Although he did some bird watching as a Boy Scout, Wright started to take a real interest in birds when he went to University of Kansas for graduate school and encountered the western kingbird. Later, while completing his doctorate at the University of Kentucky, he lived just across the fence from an experimental farm at the south end of campus. He'd hop the fence and trek around the farm to unwind from his studies. On his rambles at the farm during early spring, he was surrounded by the spring migration of birds, and began to consider himself a birdwatcher.

Wright finished his doctorate in 1968 and began his career at the University of Cincinnati. He continued bird watching here with his colleague (now emeritus professor) David Styer.

However, Wright found he was not as good at identifying birds through their songs as were David and most other avid bird watchers, and this kept him from developing a real mastery of the activity.

Meanwhile, he was raising a family and was busy with other activities such as leading a Boy Scout troop in Clifton. He and his children participated in nature activities at the Museum of Natural History, and it was at a museum-sponsored butterfly count in Adams County that he found himself becoming enthralled with moths.

Best of all, there was room in the field of mothing to do some serious work. Many moth species remain undescribed and unnamed. The scientific collection and study of North American moths dates back to the mid-19th century; seminal collections reside at Harvard’s Museum of Comparative Zoology, the British Museum of Natural History, the American Museum of Natural History, and the Smithsonian Museum. Early lepidopterists relied on gross morphological characteristics such as shape, color, venation of wings, etc. to describe and classify moths.

In the early 20th century, microscopic features, especially characters of the male genitalia, began to be used, and in 1923 Carl Heinrich published the first illustrations of male genitalia for North American species of Torticidae. Even today, moth identification remains a tricky business, and Heinrich’s book is a standard reference.

Wright soon found that, beyond curiosity, he had the necessary skills to become good at collecting and identifying moths: patience, attention to detail and fine manual dexterity (first exercised as a boy building model airplanes) – skills he characterizes as "craftsmanship."

He decided to focus his attention on a few genera of Tortricidae whose caterpillars bore into the roots of plants of the family Asteracae (e.g., sunflowers). As he collects specimens, mostly from the western United States, he attempts to identify the species. Sometimes this involves borrowing and dissecting specimens from museum collections, and occasionally he encounters misidentifications made by early scientists who lacked some of today’s techniques or who based their conclusions on small samples of specimens.
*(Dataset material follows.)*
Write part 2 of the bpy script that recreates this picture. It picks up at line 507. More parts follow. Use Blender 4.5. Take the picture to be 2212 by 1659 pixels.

Clarifying the application of currently available names and describing some of the many still unrecognized Tortricid species keeps Wright engaged and excited about this work. To date, he has named eight new species, and he continues to publish in this area. One long-range goal for his retirement is to publish a guide to the genera in which he has specialized, for which he has developed both a fine admiration and the acute eye of a detective.